Task to carry out
Search the material for the word "pixels" and copy each line that holds it.
---------------
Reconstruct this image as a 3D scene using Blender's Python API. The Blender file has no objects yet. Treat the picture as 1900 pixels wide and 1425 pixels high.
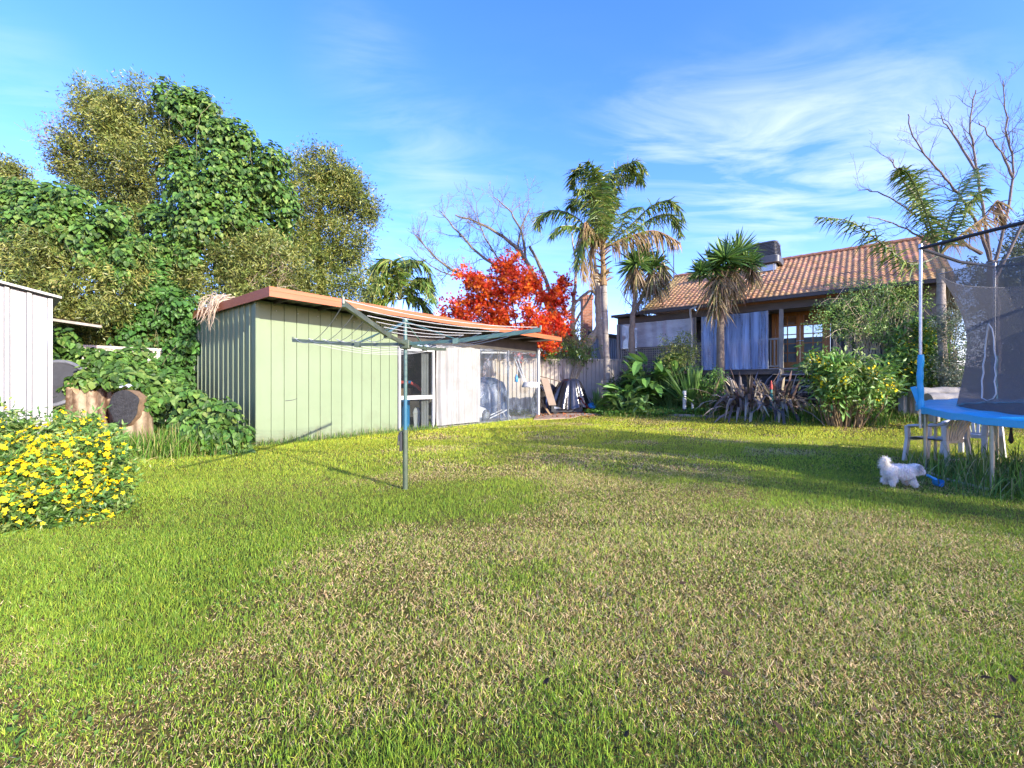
import bpy, math, random
import numpy as np
from mathutils import Vector, Matrix
R = math.radians
rng = np.random.default_rng(7)
random.seed(7)
SC = bpy.context.scene
COL = SC.collection
F = 810.0; CX = 950.0; CY = 712.5; HC = 1.2          # focal length in photo pixels, centre, eye height
def at(px, py, Y):                                   # a point of the photo at depth Y
    return np.array([(px-CX)/F*Y, Y, HC+(CY-py)/F*Y])
def gz(x, y):                                        # the ground rises gently towards the house
    u = 0.643*x+0.766*y
    t = np.clip(u-11.0, 0, 5.0)
    left = np.clip((-x-5.5)/3.0, 0, 1)*np.clip((y-7.5)/3.0, 0, 1)*0.12
    return np.where(t < 4.9, 0.0206*t*t, 0.0206*4.9*4.9) + left
def gzf(x, y): return float(gz(np.array(float(x)), np.array(float(y))))

# ---------------------------------------------------------------- materials
def _nodes(name):
    m = bpy.data.materials.new(name); m.use_nodes = True
    nt = m.node_tree
    for n in list(nt.nodes): nt.nodes.remove(n)
    return m, nt, nt.nodes.new('ShaderNodeOutputMaterial')
def pmat(name, c, rough=.6, c2=None, scale=4., var=.12, bump=0., bscale=60., metal=0., stretch=(1,1,1), spec=.5, contrast=(.35,.65), dirt=None, dscale=1.5):
    m, nt, out = _nodes(name); N = nt.nodes.new; L = nt.links.new
    b = N('ShaderNodeBsdfPrincipled'); b.inputs['Roughness'].default_value = rough
    b.inputs['Metallic'].default_value = metal; b.inputs['Specular IOR Level'].default_value = spec
    tc = N('ShaderNodeTexCoord'); mp = N('ShaderNodeMapping'); mp.inputs['Scale'].default_value = stretch
    L(tc.outputs['Object'], mp.inputs['Vector'])
    no = N('ShaderNodeTexNoise'); no.inputs['Scale'].default_value = scale; no.inputs['Detail'].default_value = 8; no.inputs['Roughness'].default_value = .65
    L(mp.outputs[0], no.inputs['Vector'])
    ra = N('ShaderNodeValToRGB'); ra.color_ramp.elements[0].position = contrast[0]; ra.color_ramp.elements[1].position = contrast[1]
    if c2 is None: c2 = tuple(max(0, x*(1-2*var)) for x in c)
    ra.color_ramp.elements[0].color = (*c2, 1); ra.color_ramp.elements[1].color = (*c, 1)
    L(no.outputs['Fac'], ra.inputs['Fac'])
    last = ra.outputs['Color']
    if dirt is not None:
        n2 = N('ShaderNodeTexNoise'); n2.inputs['Scale'].default_value = dscale; n2.inputs['Detail'].default_value = 10; n2.inputs['Roughness'].default_value = .75
        L(tc.outputs['Object'], n2.inputs['Vector'])
        r2 = N('ShaderNodeValToRGB'); r2.color_ramp.elements[0].position = .52; r2.color_ramp.elements[1].position = .75
        r2.color_ramp.elements[0].color = (0,0,0,1); r2.color_ramp.elements[1].color = (.8,.8,.8,1)
        L(n2.outputs['Fac'], r2.inputs['Fac'])
        mx = N('ShaderNodeMix'); mx.data_type = 'RGBA'; mx.inputs['B'].default_value = (*dirt, 1)
        L(r2.outputs['Color'], mx.inputs['Factor']); L(last, mx.inputs['A']); last = mx.outputs['Result']
    L(last, b.inputs['Base Color'])
    if bump:
        n3 = N('ShaderNodeTexNoise'); n3.inputs['Scale'].default_value = bscale; n3.inputs['Detail'].default_value = 6
        L(mp.outputs[0], n3.inputs['Vector'])
        bp = N('ShaderNodeBump'); bp.inputs['Strength'].default_value = bump; bp.inputs['Distance'].default_value = .02
        L(n3.outputs['Fac'], bp.inputs['Height']); L(bp.outputs[0], b.inputs['Normal'])
    L(b.outputs[0], out.inputs['Surface'])
    return m
def leafmat(name, rough=.45, trans=.3, spec=.4, tint=(1,1,1)):
    m, nt, out = _nodes(name); N = nt.nodes.new; L = nt.links.new
    a = N('ShaderNodeAttribute'); a.attribute_name = 'col'
    b = N('ShaderNodeBsdfPrincipled'); b.inputs['Roughness'].default_value = rough; b.inputs['Specular IOR Level'].default_value = spec
    t = N('ShaderNodeBsdfTranslucent'); mx = N('ShaderNodeMixShader'); mx.inputs[0].default_value = trans
    g = N('ShaderNodeMix'); g.data_type = 'RGBA'; g.blend_type = 'MULTIPLY'; g.inputs['Factor'].default_value = 1; g.inputs['B'].default_value = (*tint, 1)
    L(a.outputs['Color'], g.inputs['A'])
    L(g.outputs['Result'], b.inputs['Base Color']); L(g.outputs['Result'], t.inputs['Color'])
    L(b.outputs[0], mx.inputs[1]); L(t.outputs[0], mx.inputs[2]); L(mx.outputs[0], out.inputs['Surface'])
    return m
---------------
The output
Reconstruct this image as a 3D scene using Blender's Python API. The Blender file has no objects yet. Treat the picture as 1900 pixels wide and 1425 pixels high.
F = 810.0; CX = 950.0; CY = 712.5; HC = 1.2          # focal length in photo pixels, centre, eye height